We set sail again, if you can call drifting as we were sailing, and noted that we had actually moved a tiny bit closer to our goal. Woo hoo… we were now only 3.9 miles from Prickly Bay!

Figuring that whatever had gotten wet in the engine room couldn’t get much worse, I decided to fire up the engine once again, in spite of the leak. We closely monitored the coolant water exiting the exhaust, and the temperature gauge. With both looking good, at just a bit above idle, we motor-sailed slowly into port. While doing so, I contacted Palm Tree Marine to enlist their help with the repair. Our friend Dirk also lined up a mooring ball for us, right beside his boat.

After our buddy helped us tie up to the mooring ball, I removed the water pump once again to deliver it to Palm Tree. With the dinghy already rigged and in the water, we were on shore promptly to clear in to customs, and begin the repair process.

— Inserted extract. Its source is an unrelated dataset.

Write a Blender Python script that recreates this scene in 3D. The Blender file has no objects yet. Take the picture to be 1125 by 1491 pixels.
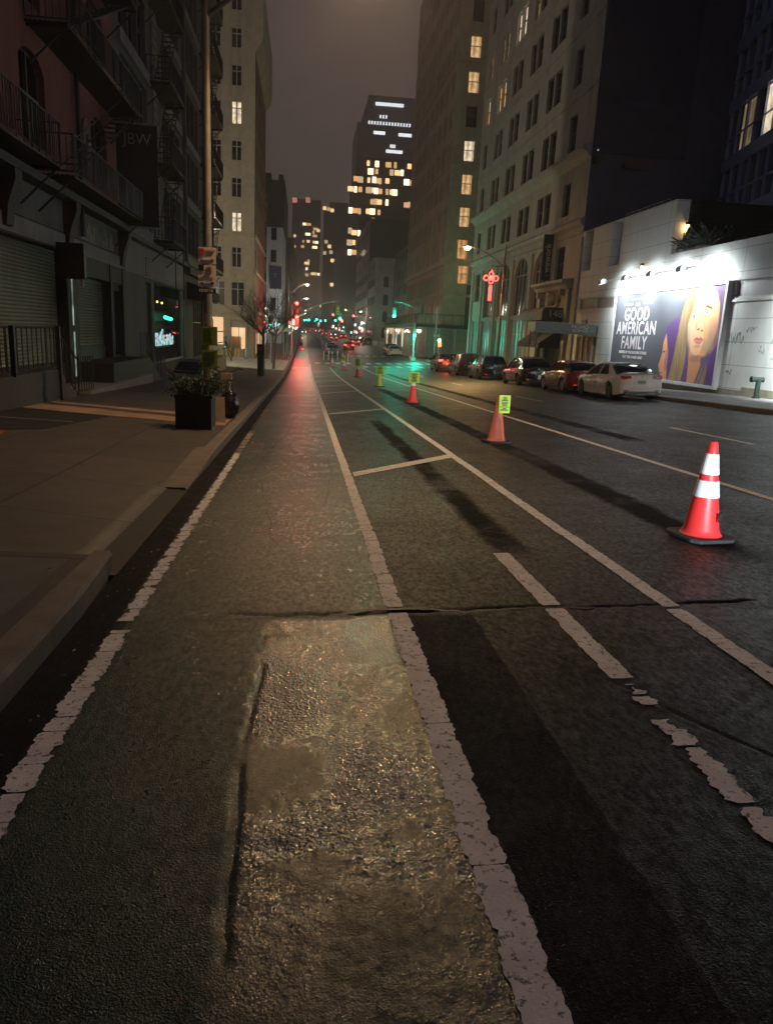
import bpy, bmesh, math, random
import numpy as np
from mathutils import Vector, Matrix
R = math.radians
rng = random.Random(11)
SC = bpy.context.scene
COL = SC.collection

# ------------------------------------------------ camera, world, exposure
cd = bpy.data.cameras.new("camera"); cam = bpy.data.objects.new("camera", cd); COL.objects.link(cam)
cd.sensor_fit = 'HORIZONTAL'; cd.sensor_width = 36.0; cd.lens = 36.0*1078/1125
cd.clip_start = 0.05; cd.clip_end = 3000
MM = Matrix(((0.99309434, -0.02138073, -0.11535376), (-0.10701879, 0.23776977, -0.96540795), (0.04806877, 0.9710862, 0.23383967)))
cam.matrix_world = Matrix.Translation((0, 0, 1.65)) @ MM.to_4x4()
SC.camera = cam
w = bpy.data.worlds.new("World"); SC.world = w; w.use_nodes = True
wn = w.node_tree; bg = wn.nodes['Background']
WORLD_COL = (0.080, 0.064, 0.060); WORLD_STR = 1.0
sky = wn.nodes.new('ShaderNodeTexSky'); sky.sky_type = 'NISHITA'; sky.sun_disc = False
sky.sun_elevation = R(-4); sky.sun_rotation = R(200)
scl = wn.nodes.new('ShaderNodeMix'); scl.data_type = 'RGBA'; scl.blend_type = 'ADD'; scl.inputs[0].default_value = 0.05
wn.links.new(sky.outputs[0], scl.inputs[7])
# the light of the city on low cloud: warm grey, brown near the horizon and blue overhead
tc = wn.nodes.new('ShaderNodeTexCoord'); sp = wn.nodes.new('ShaderNodeSeparateXYZ'); wn.links.new(tc.outputs['Generated'], sp.inputs[0])
rp = wn.nodes.new('ShaderNodeValToRGB'); wn.links.new(sp.outputs[2], rp.inputs[0])
rp.color_ramp.elements[0].position = 0.42; rp.color_ramp.elements[0].color = (0.070, 0.052, 0.046, 1)
rp.color_ramp.elements[1].position = 0.85; rp.color_ramp.elements[1].color = (0.050, 0.064, 0.130, 1)
wn.links.new(rp.outputs[0], scl.inputs[6]); wn.links.new(scl.outputs[2], bg.inputs[0]); bg.inputs[1].default_value = WORLD_STR
SC.view_settings.view_transform = 'Standard'; SC.view_settings.look = 'None'
SC.view_settings.exposure = 0.0; SC.view_settings.gamma = 1
cy = SC.cycles
cy.use_denoising = True
try: cy.denoiser = 'OPENIMAGEDENOISE'
except Exception: pass
cy.max_bounces = 5; cy.diffuse_bounces = 3; cy.glossy_bounces = 3; cy.volume_bounces = 0; cy.transmission_bounces = 4
cy.caustics_reflective = False; cy.caustics_refractive = False; cy.sample_clamp_indirect = 3.0
cy.use_light_tree = True; cy.use_adaptive_sampling = True; cy.adaptive_threshold = 0.02

# ------------------------------------------------ helpers
def tag(o, label=None, cat=None, group=None, kind=None):
    if label: o["label"] = label
    if cat: o["category"] = cat
    if group: o["group"] = group
    if kind: o["kind"] = kind
    return o
def thing(name, loc, label, cat, group=None, rz=0):
    o = bpy.data.objects.new(name, None); o.empty_display_size = 0.2
    COL.objects.link(o); o.location = loc; o.rotation_euler = (0, 0, rz)
    return tag(o, label, cat, group)
def woff(p):
    v = Vector((0, 0, 0))
    while p is not None: v += p.location; p = p.parent
    return v
def clone(o, loc=None, rz=None, label=None, group=None, parent=None):
    c = o.copy(); COL.objects.link(c); c.parent = parent
    if loc is not None: c.location = loc
    if rz is not None: c.rotation_euler = (0, 0, rz)
    if label: c["label"] = label
    if group: c["group"] = group
    for ch in list(o.children): clone(ch, parent=c)
    return c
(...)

It took us 26 hours exactly to get from Chaguaramas to Prickly Bay, and as I said, that has to be some kind of a record. A bad record, one that no one should ever try to beat! And the party never ends!

PS: This post was delayed a few hours as both Rebecca and I felt that we were due a nap!

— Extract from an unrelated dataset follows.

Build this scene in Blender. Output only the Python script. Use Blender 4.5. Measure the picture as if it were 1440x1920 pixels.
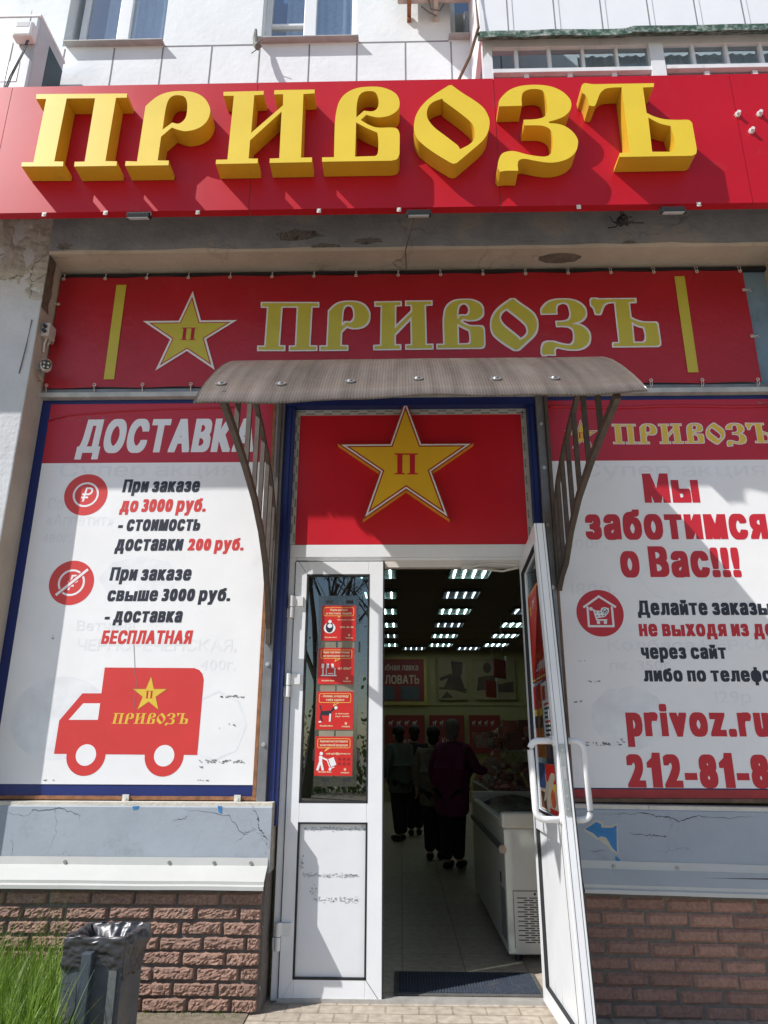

  1. I feel your pain. After all the work you put into ZTC it seems so unfair to experience all of the troublesome problems. Hang in there. Things will get better.

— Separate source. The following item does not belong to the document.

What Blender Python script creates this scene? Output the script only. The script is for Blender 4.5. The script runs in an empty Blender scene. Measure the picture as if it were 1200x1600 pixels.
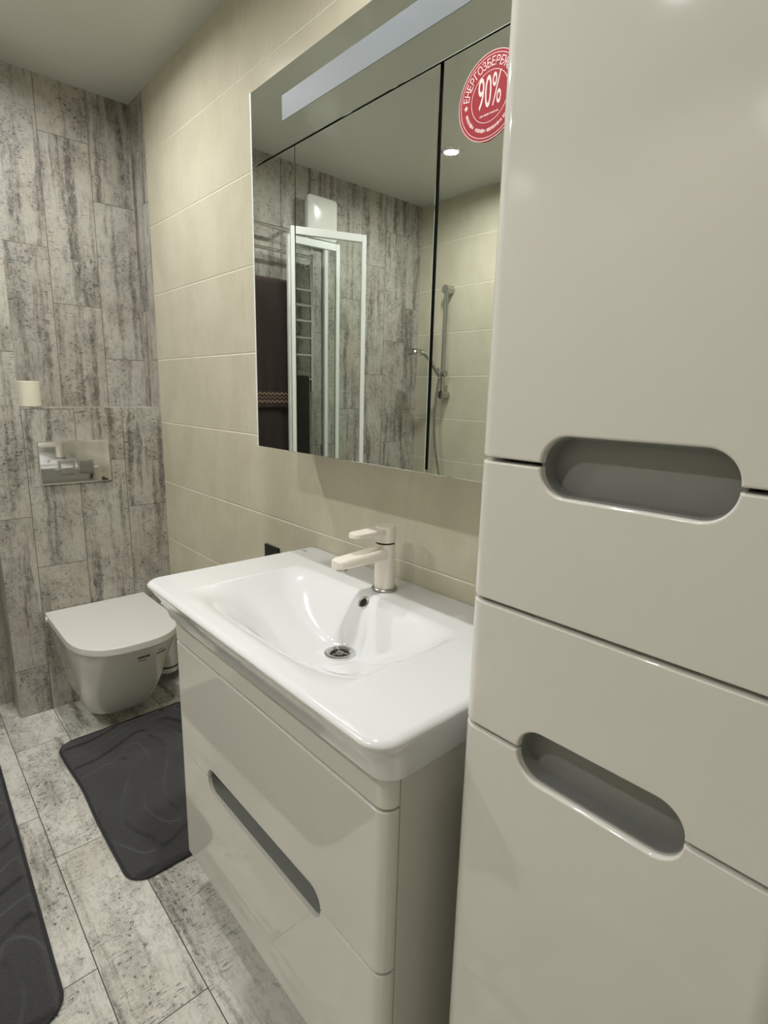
import bpy, bmesh, math, random
from mathutils import Vector, Matrix
random.seed(7)
S = bpy.context.scene
COL = S.collection
PI = math.pi

# ------------------------------------------------------------------ camera
cam_data = bpy.data.cameras.new('camera')
cam = bpy.data.objects.new('camera', cam_data)
COL.objects.link(cam)
right = Vector((0.66958938, 0.74234085, 0.02408563))
down = Vector((0.17012096, -0.12172091, -0.97787672))
fwd = Vector((-0.72298611, 0.65887334, -0.20779077))
M = Matrix(((right.x, -down.x, -fwd.x, 2.367), (right.y, -down.y, -fwd.y, -0.88), (right.z, -down.z, -fwd.z, 1.27), (0, 0, 0, 1)))
cam.matrix_world = M
cam_data.sensor_fit = 'HORIZONTAL'
cam_data.sensor_width = 36.0
cam_data.lens = 862.7166 / 1200 * 36.0
cam_data.clip_start = 0.01
S.camera = cam

# ------------------------------------------------------------------ world, exposure
w = bpy.data.worlds.new('world'); S.world = w; w.use_nodes = True
w.node_tree.nodes['Background'].inputs[0].default_value = (0.8, 0.85, 0.8, 1)
w.node_tree.nodes['Background'].inputs[1].default_value = 0.02
S.view_settings.view_transform = 'Standard'
S.view_settings.look = 'None'
S.view_settings.gamma = 1
S.view_settings.exposure = 0.0
S.view_settings.use_curve_mapping = False
LAMP_POWER = 910.0
LAMP_COLOR = (1.0, 0.99, 0.97)
LAMPS = [(0.47, -1.53), (0.43, -0.49), (1.60, -0.49), (1.60, -1.53)]
CEIL = 2.364
XW = -0.16      # wood wall plane
YO = -1.99      # opposite wall plane
XR = 2.75

# ------------------------------------------------------------------ node helpers
def srgb(r, g, b):
    f = lambda c: (c / 255) / 12.92 if c / 255 <= 0.04045 else ((c / 255 + 0.055) / 1.055) ** 2.4
    return (f(r), f(g), f(b), 1.0)

class NT:
    def __init__(s, name):
        s.m = bpy.data.materials.new(name); s.m.use_nodes = True
        s.t = s.m.node_tree; s.b = s.t.nodes['Principled BSDF']
    def n(s, typ, **kw):
        x = s.t.nodes.new(typ)
        for k, v in kw.items(): setattr(x, k, v)
        return x
    def put(s, sock, v):
        if isinstance(v, (int, float, tuple, list)): sock.default_value = v
        else: s.t.links.new(v, sock)
    def math(s, op, a, b=0.0, c=0.0, clamp=False):
        x = s.n('ShaderNodeMath', operation=op, use_clamp=clamp)
        s.put(x.inputs[0], a); s.put(x.inputs[1], b); s.put(x.inputs[2], c)
        return x.outputs[0]
    def mix(s, f, a, b, mode='MIX'):
        x = s.n('ShaderNodeMix', data_type='RGBA', blend_type=mode)
        s.put(x.inputs['Factor'], f); s.put(x.inputs['A'], a) if False else None
        s.put(x.inputs[6], a); s.put(x.inputs[7], b)
        return x.outputs[2]
    def xyz(s):
        g = s.n('ShaderNodeNewGeometry'); q = s.n('ShaderNodeSeparateXYZ'); s.t.links.new(g.outputs['Position'], q.inputs[0])
        r = s.n('ShaderNodeSeparateXYZ'); s.t.links.new(g.outputs['True Normal'], r.inputs[0])
        return q.outputs, r.outputs
    def vec(s, x, y, z):
        c = s.n('ShaderNodeCombineXYZ'); s.put(c.inputs[0], x); s.put(c.inputs[1], y); s.put(c.inputs[2], z); return c.outputs[0]
    def noise(s, v, scale=1.0, detail=4.0, rough=0.55, dist=0.0):
        x = s.n('ShaderNodeTexNoise'); s.put(x.inputs['Vector'], v)
        x.inputs['Scale'].default_value = scale; x.inputs['Detail'].default_value = detail
        x.inputs['Roughness'].default_value = rough; x.inputs['Distortion'].default_value = dist
        return x.outputs[0]
    def ramp(s, v, lo, hi, a=0.0, b=1.0):
        x = s.n('ShaderNodeMapRange', interpolation_type='SMOOTHSTEP'); s.put(x.inputs[0], v)
        for i, q in enumerate((lo, hi, a, b)): x.inputs[i + 1].default_value = q
        return x.outputs[0]
    def bump(s, h, strength, dist):
        x = s.n('ShaderNodeBump'); s.put(x.inputs['Height'], h)
        x.inputs['Strength'].default_value = strength; x.inputs['Distance'].default_value = dist
        s.t.links.new(x.outputs[0], s.b.inputs['Normal'])

def simple(name, col, rough=0.5, metal=0.0, coat=0.0, nscale=0.0, namt=0.0, spec=0.5, sheen=0.0):
    k = NT(name)
    k.b.inputs['Roughness'].default_value = rough; k.b.inputs['Metallic'].default_value = metal
    k.b.inputs['Coat Weight'].default_value = coat; k.b.inputs['Coat Roughness'].default_value = 0.03
    k.b.inputs['Specular IOR Level'].default_value = spec; k.b.inputs['Sheen Weight'].default_value = sheen
    if namt:
        (x, y, z), _ = k.xyz()
        f = k.noise(k.vec(x, y, z), nscale, 3)
        d = tuple(c * (1 - namt) for c in col[:3]) + (1,)
        k.put(k.b.inputs['Base Color'], k.mix(f, d, col))
    else: k.b.inputs['Base Color'].default_value = col
    return k.m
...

  2. As the world turns, so goes the mariner.

  3. Welcome back you two. Just so you know, sv September Song took over a week to do the same trip back when they were finally rescued at sea northwest of Diamonds Rock and towed into Grenada back in 2011.

  4. I’m sticking with my Harley!!

  5. Surprised that it didn’t work to tow yourselves if it was calm. I don remember the size of your otboard, but i guess 10-15 hp.
    Two years ago we towed Unicorn with the dinghy on the side for 6 miles. Our engine was overheating due to a blockage in the system. Unicorn is a good 10 tons and our outboard 9.8 hp. We managed to do 3,5-4 knots in calm conditions.